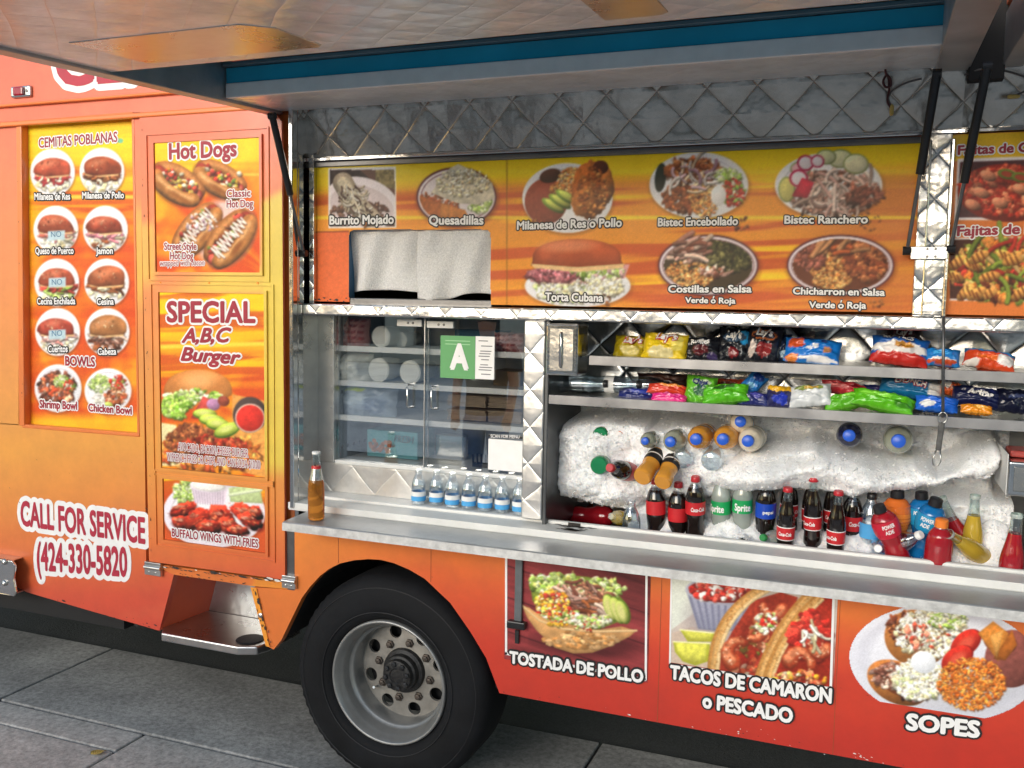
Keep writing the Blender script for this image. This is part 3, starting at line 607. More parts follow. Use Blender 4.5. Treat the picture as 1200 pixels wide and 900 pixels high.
bt = MB(); c = at(305.5, 721, -.006); bt.lathe([(.010, 0), (.010, .004), (.004, .007)], 10, axis='Y', cx=c.x, cy=-.006, cz=c.z); bt.build('bolt', STEEL, truck, smooth=False)
# hinges of the door
for (x0, x1, y0, y1) in ((169, 188, 658, 676), (330, 346, 674, 691)):
    a, b = at(x0, y0, -.02), at(x1, y1, -.02); h = MB().box(a.x, b.x, -.02, -.003, b.z, a.z); h.lathe([(.008, a.x), (.008, b.x)], 10, axis='X', cy=-.02, cz=(a.z * .6 + b.z * .4))
    for fx in (.3, .7): h.lathe([(.005, 0), (.004, .003)], 8, axis='Y', cx=a.x + (b.x - a.x) * fx, cy=-.02, cz=b.z + (a.z - b.z) * .25)
    h.build('door_hinge', STEEL, truck, bevel=.003)
# bumper end
a, b = at(-90, 640, -.06), at(21, 699, -.06); bp_ = MB(); yb = -.07
bp_.prism([(a.x, b.z + .02), (b.x - .015, b.z), (b.x, b.z + .02), (b.x - .012, (a.z + b.z) / 2), (b.x, a.z - .02), (b.x - .02, a.z), (a.x, a.z)], yb, yb + .012); bp_.box(a.x, b.x - .03, yb, .0, a.z - .008, a.z); bp_.box(a.x, b.x - .03, yb, .0, b.z, b.z + .008)
bump = bp_.build('bumper', POLISH, truck, bevel=.008, seg=3)
for px, py in ((6, 658), (6, 683)):
    c = at(px, py, yb); MB().lathe([(.014, 0), (.014, .004), (.008, .011), (.0, .012)], 14, axis='Y', cx=c.x, cy=yb, cz=c.z).build('bolt', STEEL, bump, smooth=True)
# marker lamp
c = at(27, 108, 0); ml = MB().box(c.x - .055, c.x + .055, -.016, 0, c.z - .024, c.z + .024).build('marker_lamp', POLISH, truck, bevel=.012, seg=3)
MB().box(c.x - .03, c.x + .024, -.027, -.015, c.z - .018, c.z + .018).build('lens', mat('red_lens', (.30, .012, .03), .15, 0, .15, 60, coat=.5), ml, bevel=.006)
MB().lathe([(.006, 0), (.006, .004)], 8, axis='Y', cx=c.x + .04, cy=-.017, cz=c.z).build('screw', DARKST, ml)
# roof-band writing, partly hidden by the raised awning
letters('CEMITAS', (66, 103), (350, 81), 46, -.001, truck, CRIMSON, WHITE, 5.5, .04)
letters('CALL FOR SERVICE', (25, 616), (171, 638), 24, -.001, truck, CRIMSON, WHITE, 4.2, .035)
letters('(424-330-5820', (44, 668.5), (150, 676.5), 27, -.001, truck, CRIMSON, WHITE, 4.2, .035)
# ------------------------------------------------------------------ window with the sandwich menu
YW = .028
v = Cv((24, 140), (163.5, 510), YW, 1.0); swoosh(v, 150, 420, 11, tilt=0); k = sstep(215, 300, v.PY)[..., None]; keep = v.img.copy(); rays(v, 150, 560, 21); v.img[:] = keep * (1 - k * .8) + v.img * k * .8
band(v, 140, 187, C('f3d325'), .85, 8); band(v, 207, 224, C('f3d024'), .8); band(v, 229, 233, C('f6df5a'), .7, 1.5); band(v, 487, 512, C('eec223'), .8, 12, .0)
for i, (cx, cy, fill, le, bc) in enumerate(((61.5, 202, [C('c93f3c'), C('b9353a')], P_CHEESE, C('c4553a')), (119.5, 201, P_MEAT, P_CHEESE, C('a84a2a')), (65.5, 269, [C('e0909a'), C('d98a8a'), C('a95848')], P_CHEESE, C('b8563a')), (123.5, 269, [C('ef9aa8'), C('e58a9a')], P_CHEESE + P_MEAT[:1], C('a8452f')),
        (66.5, 331, [C('b8433a'), C('8f3a2c')], P_LETT + P_CHEESE, C('b9543a')), (125, 331, P_MEAT, P_CHEESE, C('b4603c')), (67.5, 389, [C('e8b8b0'), C('d99088')], P_CHEESE, C('bb4a3a')), (125.5, 389, P_SHRED, P_SHRED + P_MEAT, C('b97a48')))):
    v.ell(cx + 1, cy + 1.5, 26.5, 28.5, C('6a2412'), 0, 0, a=.5, soft=3); v.ell(cx, cy, 26.3, 28, WH, 0, .04); v.oval(cx, cy, 25.6, 27.3); burger(v, cx, cy + 1, 47, fill, le, bc, 45); v.region(None)
for cx, cy in ((66, 276), (67, 331), (67, 392)): v.poly([(cx - 10, cy - 5), (cx + 10, cy - 6), (cx + 10, cy + 5), (cx - 10, cy + 6)], C('b9cfd6'), 0, .04)
v.ell(141, 165, 3.5, 3, C('6fbf9a'), 0, 0)
for cx, cy, pal in ((68, 455, None), (126.5, 458, 1)):
    dish(v, cx, cy, 27.5, 28 if pal is None else 26.5)
    if pal is None:
        v.heap(cx, cy, 22, 20, P_BEAN + [C('4a3026')], 120, 2.2); v.heap(cx - 6, cy - 4, 12, 14, P_SHRIMP, 20, 3.0, 2.2); v.heap(cx + 4, cy - 8, 10, 7, P_LETT, 40, 1.6); v.heap(cx + 13, cy - 4, 6, 8, P_SALSA, 30, 1.8); v.heap(cx + 10, cy + 10, 9, 6, P_SHRIMP, 12, 2.6)
    else:
        v.heap(cx - 10, cy - 8, 12, 10, P_LETT, 70, 1.7); v.heap(cx + 12, cy - 8, 10, 10, P_SALSA, 60, 1.8); v.heap(cx - 8, cy + 11, 11, 8, P_WRICE, 70, 1.2); v.heap(cx + 9, cy + 7, 12, 9, P_MEAT + P_SHRIMP, 60, 2.0); v.ell(cx + 1, cy + 16, 5, 3, C('c6d56a'), .3, .3)
wp = v.build('menu_window', truck)
fr = MB()
for (x0, y0, x1, y1) in ((17, 143, 27, 500),):
    pass
fr.prism(xz([(20.5, 143), (26.5, 142.6), (30, 499), (24, 498.6)]), -.008, YW + .004); fr.prism(xz([(22, 142), (157, 131.5), (157, 135.5), (22, 146)]), -.008, YW + .004); fr.prism(xz([(27, 497), (164, 508), (164, 512), (27, 501)]), -.006, YW + .004); fr.prism(xz([(154.5, 133), (157.2, 133), (164, 510), (161.5, 510)]), -.004, YW + .004)
fr.build('window_frame', ORANGE, wp, bevel=.003)
L = lambda s, x0, y0, x1, y1, cap, **k: letters(s, (x0, y0), (x1, y1), cap, k.pop('Y', YW), k.pop('par', wp), **k)
kw = dict(fill=MAROON, line=WHITE, ol=1.1, bold=.035); kb = dict(fill=WHITE, line=BLKPR, ol=1.1, bold=.03)
L('CEMITAS POBLANAS', 46, 173.5, 138, 166.5, 9, **dict(kw, bold=.015))
for s, x0, x1, y in (('Milanesa de Res', 41, 83, 234.5), ('Milanesa de Pollo', 97, 146, 233), ('Queso de Puerco', 42, 87, 298), ('Jamon', 113, 133, 298), ('Cecina Enchilada', 44, 89, 357), ('Cesina', 114, 134, 357.5), ('Cueritos', 57, 80, 413), ('Cabeza', 115, 137, 416)): L(s, x0, y, x1, y - .3, 6.2, **kb)
L('BOWLS', 77, 428.5, 112, 430, 9, **kw); L('Shrimp Bowl', 47, 478, 91, 480.5, 7.5, **kw); L('Chicken Bowl', 104, 482, 155, 486, 7.5, **kw)
for x, y in ((60, 278), (61, 334), (61, 394)): L('NO', x, y, x + 12, y - .5, 5, fill=mat('blue_pen', (.10, .22, .35), .5), bold=.0)
# ------------------------------------------------------------------ side door with three posters
YD = -.014
dr = plate('side_door', [P((166.5, 137), (305, 125.5), (325, 133), (332.5, 143), (336.5, 678.5), (177.5, 656.8))], YD, -.002, col_door, truck, step=.018)
def frame_strips(tl, br, wd, proud, y0):
    a, b = at(*tl, y0), at(*br, y0); x0, x1, z1, z0 = a.x, b.x, a.z, b.z; e = wd
    return [[(x0 - e, z1), (x1 + e, z1), (x1 + e, z1 + e), (x0 - e, z1 + e)], [(x0 - e, z0 - e), (x1 + e, z0 - e), (x1 + e, z0), (x0 - e, z0)], [(x0 - e, z0), (x0, z0), (x0, z1), (x0 - e, z1)], [(x1, z0), (x1 + e, z0), (x1 + e, z1), (x1, z1)]]
for tl, br in (((181.5, 168), (306, 319.5)), ((187, 342.5), (312, 560)), ((192, 560.5), (312.5, 648))):
    for sgn, e, pr in ((0, .012, .009),):
        o = plate('door_moulding', frame_strips(tl, br, e, pr, YD), YD - pr, YD, col_door, dr, step=.05)
    o = plate('door_moulding', frame_strips((tl[0] - 9, tl[1] - 9), (br[0] + 9, br[1] + 9), .006, .005, YD), YD - .005, YD, col_door, dr, step=.05)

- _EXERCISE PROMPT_
Gather every line from the listing above in which "writing" appears, and copy those lines.

- _WRITTEN SOLUTION_
Keep writing the Blender script for this image. This is part 3, starting at line 607. More parts follow. Use Blender 4.5. Treat the picture as 1200 pixels wide and 900 pixels high.
# roof-band writing, partly hidden by the raised awning